The scriptures are very clear about the Godhood of God. The Bible says,

“That they may know from the rising of the sun, and from the west, that there is none beside me. I am the LORD, and there is none else.” (Isaiah 45:6).

All emotional reactions and experiences aside, He alone is God.  The very original and conventional sin of man is pride. It is self idolatry. Pride deifies man and makes him in control of his destiny and life. We are not only uncomfortable with the fact with the freedom of God’s power and “he hath done whatsoever he hath pleased. ” (Ps 115:3) but we have an aversion to it.  He makes choices, he decides what is best and for us because he is God and whether we like it or not it is done. God is relentless and unstoppable. When it comes to salvation, God who is mighty to save them who are, “predestinated according to the purpose of him who worketh all things after the counsel of his own will.” (Eph. 1:11).

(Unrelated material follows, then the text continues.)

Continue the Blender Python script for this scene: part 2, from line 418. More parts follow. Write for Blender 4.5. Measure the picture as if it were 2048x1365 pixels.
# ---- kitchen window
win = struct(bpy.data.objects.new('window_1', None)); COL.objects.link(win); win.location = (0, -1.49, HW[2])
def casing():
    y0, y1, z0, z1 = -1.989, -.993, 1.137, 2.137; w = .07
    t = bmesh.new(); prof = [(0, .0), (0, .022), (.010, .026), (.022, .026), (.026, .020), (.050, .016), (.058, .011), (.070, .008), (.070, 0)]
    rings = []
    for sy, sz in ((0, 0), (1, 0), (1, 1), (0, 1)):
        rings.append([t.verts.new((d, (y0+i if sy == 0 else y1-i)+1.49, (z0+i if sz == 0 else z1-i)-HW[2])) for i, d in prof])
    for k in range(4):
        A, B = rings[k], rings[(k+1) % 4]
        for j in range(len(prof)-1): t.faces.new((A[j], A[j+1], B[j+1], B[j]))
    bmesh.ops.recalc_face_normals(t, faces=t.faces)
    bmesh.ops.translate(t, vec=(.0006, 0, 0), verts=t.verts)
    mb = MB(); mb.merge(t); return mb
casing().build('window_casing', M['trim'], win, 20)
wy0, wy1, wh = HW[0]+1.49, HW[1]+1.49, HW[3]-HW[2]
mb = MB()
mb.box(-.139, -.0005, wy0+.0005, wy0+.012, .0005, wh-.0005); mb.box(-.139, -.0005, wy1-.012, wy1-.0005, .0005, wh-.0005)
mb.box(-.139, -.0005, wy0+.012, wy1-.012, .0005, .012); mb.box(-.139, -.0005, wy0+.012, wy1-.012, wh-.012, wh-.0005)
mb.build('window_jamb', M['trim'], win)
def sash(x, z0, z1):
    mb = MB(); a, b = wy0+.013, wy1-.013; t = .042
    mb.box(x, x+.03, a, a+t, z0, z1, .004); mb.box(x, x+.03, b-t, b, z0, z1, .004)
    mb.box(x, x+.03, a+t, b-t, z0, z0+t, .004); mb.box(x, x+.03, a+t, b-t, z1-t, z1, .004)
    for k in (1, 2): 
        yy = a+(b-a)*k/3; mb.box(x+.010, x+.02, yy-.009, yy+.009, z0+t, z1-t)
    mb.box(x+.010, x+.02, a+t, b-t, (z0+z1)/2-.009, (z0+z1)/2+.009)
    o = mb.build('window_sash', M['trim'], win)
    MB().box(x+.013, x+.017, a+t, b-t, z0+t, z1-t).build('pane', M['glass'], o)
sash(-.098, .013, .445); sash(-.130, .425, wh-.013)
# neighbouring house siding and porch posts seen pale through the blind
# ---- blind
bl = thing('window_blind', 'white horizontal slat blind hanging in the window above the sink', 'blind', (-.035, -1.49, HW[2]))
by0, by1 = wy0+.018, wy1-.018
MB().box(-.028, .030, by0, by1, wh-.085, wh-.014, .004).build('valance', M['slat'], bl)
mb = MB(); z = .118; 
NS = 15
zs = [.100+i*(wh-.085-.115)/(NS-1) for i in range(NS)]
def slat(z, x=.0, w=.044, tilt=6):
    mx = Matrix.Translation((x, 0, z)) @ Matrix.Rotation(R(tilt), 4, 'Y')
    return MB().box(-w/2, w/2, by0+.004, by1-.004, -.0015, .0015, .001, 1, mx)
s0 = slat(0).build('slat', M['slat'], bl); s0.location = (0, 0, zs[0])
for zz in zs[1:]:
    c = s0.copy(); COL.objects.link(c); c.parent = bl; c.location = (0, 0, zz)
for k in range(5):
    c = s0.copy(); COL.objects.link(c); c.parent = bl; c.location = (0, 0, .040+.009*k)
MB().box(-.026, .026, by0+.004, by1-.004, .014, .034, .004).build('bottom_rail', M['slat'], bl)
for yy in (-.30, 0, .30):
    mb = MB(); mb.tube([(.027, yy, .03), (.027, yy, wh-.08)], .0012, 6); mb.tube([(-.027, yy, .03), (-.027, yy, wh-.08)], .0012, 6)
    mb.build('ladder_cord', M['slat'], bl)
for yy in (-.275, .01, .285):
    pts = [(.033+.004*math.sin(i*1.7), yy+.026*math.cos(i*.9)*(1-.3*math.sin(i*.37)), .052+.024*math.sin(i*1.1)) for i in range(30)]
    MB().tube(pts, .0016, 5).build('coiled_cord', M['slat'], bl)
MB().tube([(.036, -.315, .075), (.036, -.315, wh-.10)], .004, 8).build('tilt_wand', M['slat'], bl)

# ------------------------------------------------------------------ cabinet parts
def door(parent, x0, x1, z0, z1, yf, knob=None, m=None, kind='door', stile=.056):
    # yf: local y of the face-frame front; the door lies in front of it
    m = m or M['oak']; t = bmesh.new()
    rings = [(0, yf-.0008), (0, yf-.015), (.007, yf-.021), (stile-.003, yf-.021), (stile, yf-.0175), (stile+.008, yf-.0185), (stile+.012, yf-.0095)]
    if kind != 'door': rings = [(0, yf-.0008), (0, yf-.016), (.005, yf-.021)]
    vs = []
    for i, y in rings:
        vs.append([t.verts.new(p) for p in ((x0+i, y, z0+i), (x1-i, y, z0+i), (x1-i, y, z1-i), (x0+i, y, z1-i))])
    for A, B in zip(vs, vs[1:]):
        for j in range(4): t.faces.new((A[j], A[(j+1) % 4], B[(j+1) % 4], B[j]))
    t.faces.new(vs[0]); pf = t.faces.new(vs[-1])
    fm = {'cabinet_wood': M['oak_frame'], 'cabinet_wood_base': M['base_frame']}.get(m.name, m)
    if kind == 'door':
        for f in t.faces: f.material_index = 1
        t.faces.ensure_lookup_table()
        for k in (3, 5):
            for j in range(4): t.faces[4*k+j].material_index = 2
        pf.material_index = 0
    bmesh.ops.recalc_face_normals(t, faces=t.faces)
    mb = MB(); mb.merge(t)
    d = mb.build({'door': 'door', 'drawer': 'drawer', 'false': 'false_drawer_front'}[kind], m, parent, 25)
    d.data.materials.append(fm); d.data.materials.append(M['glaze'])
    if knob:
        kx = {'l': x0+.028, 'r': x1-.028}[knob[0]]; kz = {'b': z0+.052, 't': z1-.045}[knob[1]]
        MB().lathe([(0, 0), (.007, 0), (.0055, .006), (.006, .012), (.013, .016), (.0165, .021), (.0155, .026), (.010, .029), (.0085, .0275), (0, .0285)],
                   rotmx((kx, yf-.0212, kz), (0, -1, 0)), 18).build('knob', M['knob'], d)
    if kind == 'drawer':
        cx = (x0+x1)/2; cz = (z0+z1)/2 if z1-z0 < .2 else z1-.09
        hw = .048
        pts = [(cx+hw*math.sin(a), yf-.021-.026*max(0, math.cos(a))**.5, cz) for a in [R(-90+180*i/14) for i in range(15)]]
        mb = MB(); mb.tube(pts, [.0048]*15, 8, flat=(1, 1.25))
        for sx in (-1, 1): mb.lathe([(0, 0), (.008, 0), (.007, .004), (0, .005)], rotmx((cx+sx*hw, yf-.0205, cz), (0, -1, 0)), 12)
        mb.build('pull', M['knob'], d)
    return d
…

Saying, I don’t believe something does not make that truth go away.  Being inept at explaining that truth does not make it wrong and being a Christian and still struggling with that truth does not you a bad Christian.

My issue is that Pastors and preachers feel God has called them to be a spiritual public relations person for Christ. It is despicable reinterpreting God in terms, “He meant to say this…” or, “When he did this he actually was…” We are called to be spokesmen for God, to say all he has commanded, not to decode the scripture into oblivion.

With all the talk about trusting God I really think we are suspicious of him. It seems his freedom to do things with which we do not agree with is intact.  I know I still struggle with my own uncertainties.  If I did not struggle, I would doubt my own salvation. For struggle is the very essence of spiritual life.

The Bible is clear, “For whom he did foreknow, he also did predestinate to be conformed to the image of his Son, that he might be the firstborn among many brethren. Moreover whom he did predestinate, them he also called: and whom he called, them he also justified: and whom he justified, them he also glorified.” (Romans 8:29-30).

It is pretty scary predestination and all. It is at first terrifying and then comforting.  

Should all truth make us comfortable?

That is a joke.

Is that true faith? 

For people who decry lying, we sure hate honesty, yet honesty has a way keeping both feet on terra firma.

Perhaps faith is when you grapple with some truth and are afraid of it-is that not faith as well?  This is not a rationalization of being double minded and half hearted. It it about being able to explain genuine faith or explaining in terms of embracing the belief in one God who predestines all things.

Does the ability to explain or lack thereof effect your faith? I struggle everyday with trust in GOD’s plans and purposes for my own life. The calm assurance that I have at times is much more precious than trillions of bailout dollars.

 The logical conclusion to predestination is a strange mix and fear and confidence. But the Godhood of God is a fact. One may speculate and struggle with it but in the end when we see he has done all things well,  we submit in surrender to him.